[START]

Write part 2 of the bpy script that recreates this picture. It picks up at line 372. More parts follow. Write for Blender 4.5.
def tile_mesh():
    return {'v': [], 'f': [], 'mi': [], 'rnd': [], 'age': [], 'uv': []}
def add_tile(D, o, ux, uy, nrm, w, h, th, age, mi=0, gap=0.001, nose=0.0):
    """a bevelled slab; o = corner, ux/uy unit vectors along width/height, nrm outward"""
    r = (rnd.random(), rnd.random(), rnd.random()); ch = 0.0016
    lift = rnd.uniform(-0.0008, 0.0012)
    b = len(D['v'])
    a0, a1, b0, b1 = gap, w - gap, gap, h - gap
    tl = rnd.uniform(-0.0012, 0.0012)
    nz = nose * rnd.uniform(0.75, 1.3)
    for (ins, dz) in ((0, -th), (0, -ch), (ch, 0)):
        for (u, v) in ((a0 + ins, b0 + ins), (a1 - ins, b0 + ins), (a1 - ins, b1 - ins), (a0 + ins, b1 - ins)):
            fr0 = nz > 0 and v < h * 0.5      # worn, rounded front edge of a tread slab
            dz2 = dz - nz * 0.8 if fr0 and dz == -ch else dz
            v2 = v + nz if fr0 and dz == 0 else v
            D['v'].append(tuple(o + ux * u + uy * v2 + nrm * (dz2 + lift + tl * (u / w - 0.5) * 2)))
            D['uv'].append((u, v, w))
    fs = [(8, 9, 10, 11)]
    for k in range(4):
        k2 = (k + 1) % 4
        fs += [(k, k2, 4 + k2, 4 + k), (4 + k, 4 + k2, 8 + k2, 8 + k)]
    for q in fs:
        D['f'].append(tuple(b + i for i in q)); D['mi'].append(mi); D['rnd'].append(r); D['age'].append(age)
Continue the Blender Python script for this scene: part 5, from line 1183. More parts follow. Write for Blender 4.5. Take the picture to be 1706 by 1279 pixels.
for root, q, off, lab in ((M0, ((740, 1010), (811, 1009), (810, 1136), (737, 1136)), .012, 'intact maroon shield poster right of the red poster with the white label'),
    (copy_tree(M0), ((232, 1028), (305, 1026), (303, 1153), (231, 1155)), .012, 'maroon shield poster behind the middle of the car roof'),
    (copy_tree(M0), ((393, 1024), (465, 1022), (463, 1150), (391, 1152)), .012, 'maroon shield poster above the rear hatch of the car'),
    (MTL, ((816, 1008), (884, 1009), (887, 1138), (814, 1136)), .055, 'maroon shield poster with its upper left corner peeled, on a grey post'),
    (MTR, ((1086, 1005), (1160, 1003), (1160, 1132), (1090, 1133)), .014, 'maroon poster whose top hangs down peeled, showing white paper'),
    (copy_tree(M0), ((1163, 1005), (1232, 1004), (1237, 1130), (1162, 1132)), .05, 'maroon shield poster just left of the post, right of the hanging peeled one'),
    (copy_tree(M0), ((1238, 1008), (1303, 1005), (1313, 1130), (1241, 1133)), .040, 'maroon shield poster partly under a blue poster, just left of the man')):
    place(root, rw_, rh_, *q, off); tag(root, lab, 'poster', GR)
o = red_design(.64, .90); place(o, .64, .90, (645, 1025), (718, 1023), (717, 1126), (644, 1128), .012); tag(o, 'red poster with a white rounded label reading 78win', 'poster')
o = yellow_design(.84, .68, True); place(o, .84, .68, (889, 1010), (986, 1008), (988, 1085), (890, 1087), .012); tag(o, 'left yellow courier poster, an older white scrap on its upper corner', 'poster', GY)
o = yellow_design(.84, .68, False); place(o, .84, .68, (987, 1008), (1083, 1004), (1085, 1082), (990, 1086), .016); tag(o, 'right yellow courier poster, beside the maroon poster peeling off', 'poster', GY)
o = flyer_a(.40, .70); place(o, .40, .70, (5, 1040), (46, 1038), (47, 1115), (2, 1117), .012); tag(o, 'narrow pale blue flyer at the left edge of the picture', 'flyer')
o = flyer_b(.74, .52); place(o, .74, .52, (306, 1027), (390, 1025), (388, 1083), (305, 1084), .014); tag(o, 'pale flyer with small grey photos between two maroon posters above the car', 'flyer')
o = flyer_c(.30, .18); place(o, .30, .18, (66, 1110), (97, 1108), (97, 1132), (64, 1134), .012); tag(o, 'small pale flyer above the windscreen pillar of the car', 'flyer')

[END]

→ **STATED GOAL**
From the first line of the listing above to the line with "D['f'].append(tuple(b + i", please transcribe each line exactly, both ends included, and nothing beyond that.

→ **THE RESPONSE**
Write part 2 of the bpy script that recreates this picture. It picks up at line 372. More parts follow. Write for Blender 4.5.
def tile_mesh():
    return {'v': [], 'f': [], 'mi': [], 'rnd': [], 'age': [], 'uv': []}
def add_tile(D, o, ux, uy, nrm, w, h, th, age, mi=0, gap=0.001, nose=0.0):
    """a bevelled slab; o = corner, ux/uy unit vectors along width/height, nrm outward"""
    r = (rnd.random(), rnd.random(), rnd.random()); ch = 0.0016
    lift = rnd.uniform(-0.0008, 0.0012)
    b = len(D['v'])
    a0, a1, b0, b1 = gap, w - gap, gap, h - gap
    tl = rnd.uniform(-0.0012, 0.0012)
    nz = nose * rnd.uniform(0.75, 1.3)
    for (ins, dz) in ((0, -th), (0, -ch), (ch, 0)):
        for (u, v) in ((a0 + ins, b0 + ins), (a1 - ins, b0 + ins), (a1 - ins, b1 - ins), (a0 + ins, b1 - ins)):
            fr0 = nz > 0 and v < h * 0.5      # worn, rounded front edge of a tread slab
            dz2 = dz - nz * 0.8 if fr0 and dz == -ch else dz
            v2 = v + nz if fr0 and dz == 0 else v
            D['v'].append(tuple(o + ux * u + uy * v2 + nrm * (dz2 + lift + tl * (u / w - 0.5) * 2)))
            D['uv'].append((u, v, w))
    fs = [(8, 9, 10, 11)]
    for k in range(4):
        k2 = (k + 1) % 4
        fs += [(k, k2, 4 + k2, 4 + k), (4 + k, 4 + k2, 8 + k2, 8 + k)]
    for q in fs:
        D['f'].append(tuple(b + i for i in q)); D['mi'].append(mi); D['rnd'].append(r); D['age'].append(age)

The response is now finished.